# [Data shown]

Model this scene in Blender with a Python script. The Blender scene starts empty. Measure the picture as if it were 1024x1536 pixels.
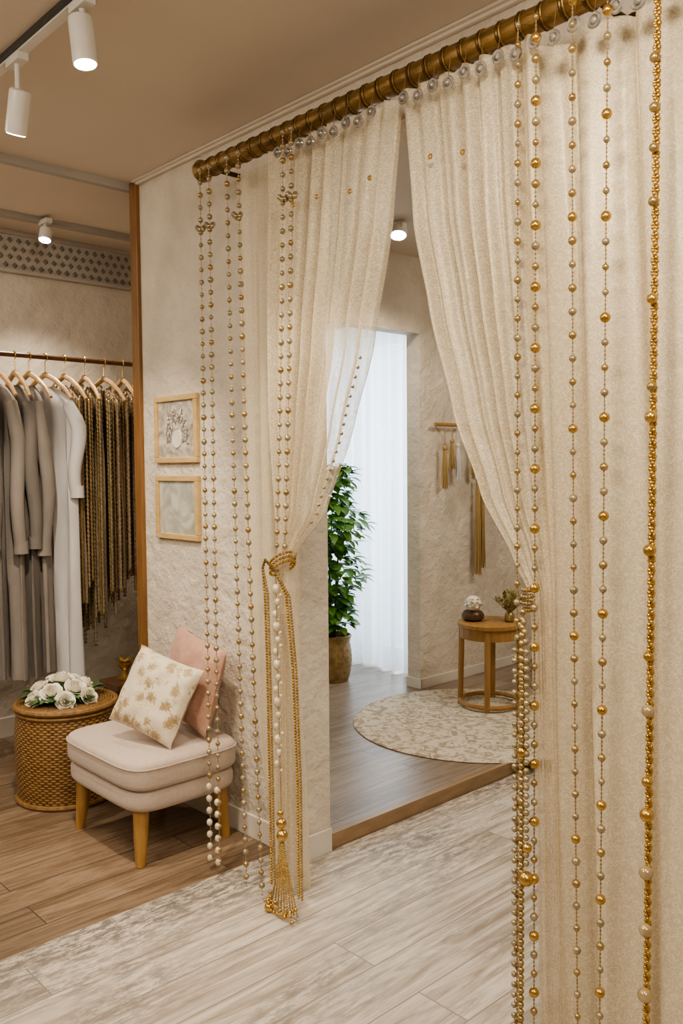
import bpy, math, random
from mathutils import Vector, Matrix, noise as mnoise
random.seed(7)
S=bpy.context.scene
pi=math.pi
# ---------------------------------------------------------------- materials
def newmat(name):
    m=bpy.data.materials.new(name); m.use_nodes=True
    nt=m.node_tree; nt.nodes.clear()
    out=nt.nodes.new('ShaderNodeOutputMaterial')
    return m,nt,out
def N(nt,t,**kw):
    n=nt.nodes.new(t)
    for k,v in kw.items():
        if k in n.inputs: n.inputs[k].default_value=v
        else: setattr(n,k,v)
    return n
def L(nt,a,b): nt.links.new(a,b)
def ramp(nt,fac,stops):
    r=nt.nodes.new('ShaderNodeValToRGB')
    el=r.color_ramp.elements
    while len(el)<len(stops): el.new(0.5)
    for e,(p,c) in zip(el,stops):
        e.position=p; e.color=(c[0],c[1],c[2],1) if len(c)==3 else c
    L(nt,fac,r.inputs['Fac']); return r
def simple(name,c1,c2=None,scale=8,rough=0.5,metal=0,bump=0,bscale=None,spec=0.5,sheen=0,emit=None,stretch=(1,1,1),detail=4,bdist=0.01):
    m,nt,out=newmat(name)
    if c2 is None: c2=tuple(x*0.85 for x in c1)
    tc=N(nt,'ShaderNodeTexCoord'); mp=N(nt,'ShaderNodeMapping'); mp.inputs['Scale'].default_value=stretch
    L(nt,tc.outputs['Object'],mp.inputs['Vector'])
    nz=N(nt,'ShaderNodeTexNoise',Scale=scale,Detail=detail); L(nt,mp.outputs[0],nz.inputs['Vector'])
    r=ramp(nt,nz.outputs['Fac'],[(0.3,c2),(0.7,c1)])
    b=N(nt,'ShaderNodeBsdfPrincipled',Roughness=rough,Metallic=metal)
    b.inputs['Specular IOR Level'].default_value=spec
    if sheen: b.inputs['Sheen Weight'].default_value=sheen
    L(nt,r.outputs[0],b.inputs['Base Color'])
    if bump:
        n2=N(nt,'ShaderNodeTexNoise',Scale=bscale or scale*4,Detail=6,Roughness=0.6); L(nt,mp.outputs[0],n2.inputs['Vector'])
        bp=N(nt,'ShaderNodeBump',Strength=bump,Distance=bdist); L(nt,n2.outputs['Fac'],bp.inputs['Height']); L(nt,bp.outputs[0],b.inputs['Normal'])
    if emit:
        b.inputs['Emission Color'].default_value=(*emit[0],1); b.inputs['Emission Strength'].default_value=emit[1]
    L(nt,b.outputs[0],out.inputs[0]); return m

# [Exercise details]
Repeat the listing above exactly, with no pictures.

# [Full output]
Model this scene in Blender with a Python script. The Blender scene starts empty. Measure the picture as if it were 1024x1536 pixels.
import bpy, math, random
from mathutils import Vector, Matrix, noise as mnoise
random.seed(7)
S=bpy.context.scene
pi=math.pi
# ---------------------------------------------------------------- materials
def newmat(name):
    m=bpy.data.materials.new(name); m.use_nodes=True
    nt=m.node_tree; nt.nodes.clear()
    out=nt.nodes.new('ShaderNodeOutputMaterial')
    return m,nt,out
def N(nt,t,**kw):
    n=nt.nodes.new(t)
    for k,v in kw.items():
        if k in n.inputs: n.inputs[k].default_value=v
        else: setattr(n,k,v)
    return n
def L(nt,a,b): nt.links.new(a,b)
def ramp(nt,fac,stops):
    r=nt.nodes.new('ShaderNodeValToRGB')
    el=r.color_ramp.elements
    while len(el)<len(stops): el.new(0.5)
    for e,(p,c) in zip(el,stops):
        e.position=p; e.color=(c[0],c[1],c[2],1) if len(c)==3 else c
    L(nt,fac,r.inputs['Fac']); return r
def simple(name,c1,c2=None,scale=8,rough=0.5,metal=0,bump=0,bscale=None,spec=0.5,sheen=0,emit=None,stretch=(1,1,1),detail=4,bdist=0.01):
    m,nt,out=newmat(name)
    if c2 is None: c2=tuple(x*0.85 for x in c1)
    tc=N(nt,'ShaderNodeTexCoord'); mp=N(nt,'ShaderNodeMapping'); mp.inputs['Scale'].default_value=stretch
    L(nt,tc.outputs['Object'],mp.inputs['Vector'])
    nz=N(nt,'ShaderNodeTexNoise',Scale=scale,Detail=detail); L(nt,mp.outputs[0],nz.inputs['Vector'])
    r=ramp(nt,nz.outputs['Fac'],[(0.3,c2),(0.7,c1)])
    b=N(nt,'ShaderNodeBsdfPrincipled',Roughness=rough,Metallic=metal)
    b.inputs['Specular IOR Level'].default_value=spec
    if sheen: b.inputs['Sheen Weight'].default_value=sheen
    L(nt,r.outputs[0],b.inputs['Base Color'])
    if bump:
        n2=N(nt,'ShaderNodeTexNoise',Scale=bscale or scale*4,Detail=6,Roughness=0.6); L(nt,mp.outputs[0],n2.inputs['Vector'])
        bp=N(nt,'ShaderNodeBump',Strength=bump,Distance=bdist); L(nt,n2.outputs['Fac'],bp.inputs['Height']); L(nt,bp.outputs[0],b.inputs['Normal'])
    if emit:
        b.inputs['Emission Color'].default_value=(*emit[0],1); b.inputs['Emission Strength'].default_value=emit[1]
    L(nt,b.outputs[0],out.inputs[0]); return m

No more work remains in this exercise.